San Francisco is quickly becoming the Manhattan of the west coast, with average rents often climbing to about $2500 a month. This surge in housing costs is reverberating in the city’s neighboring communities, with Oakland recording the second highest rising rents in the US in the past year.

For workers, the tidal rise in rents has pushed more and more people to live further and further from their jobs. For those who can’t afford to leave they are often forced to hand over an increasing share of their after tax pay to the landlord. The real estate and rental industry is salivating over potential profits. They act like their time has come. More people are lining up to buy or rent and their cash mountains grow bigger daily.

Many landlords are letting their buildings deteriorate knowing that their renters can’t afford to leave, or hoping that they’ll leave and they can fix them up and collect a windfall in raised rent.
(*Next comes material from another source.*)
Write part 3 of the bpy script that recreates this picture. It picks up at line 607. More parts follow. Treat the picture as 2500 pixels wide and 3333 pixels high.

Happy Homes is a property company that owns more than 30 Oakland buildings. SA activists that went door to door to build for a recent tenant meeting heard many shocking stories from tenants, corroborating what they could see with their own eyes: security gates falling off, torn window screens, peeling paint, strewn garbage. Tenants spoke of extensive mold due to leaking roofs and windows, uneven electrical output, weak water pressure, and stoves and fridges not working.

This is Oakland in 2015, where inequality is on par with an underdeveloped country.

At the tenant meeting organized by the Campaign for Renters Rights, tenants present echoed what had been heard throughout their flyering: if you call the landlord, you’ll be ignored or you’ll be given the runaround. If you organize, you’ll get results.

The shocker for our tenant meeting was that not only did the property manager show up, his presence initially intimidated tenants.  He brought with him a well-dressed guy we initially assumed was a lawyer, who described himself as a worker at Happy Homes. Naturally, they were quickly kicked out of the meeting. But, after their departure, one tenant organizer did a google image search of the multi-millionaire owner of Happy Homes; yes, that was him. The multi-millionaire had showed up at the tenant meeting. The owner of almost 200 units of housing was so petrified of his tenants organizing that he’d showed up to a basement meeting and was then kicked out.

Tenants and activists are now organizing another tenant-only meeting to plan their next step to end slum-like conditions and to begin to put a nail in the coffin of a world where the poor are treated like they just don’t matter.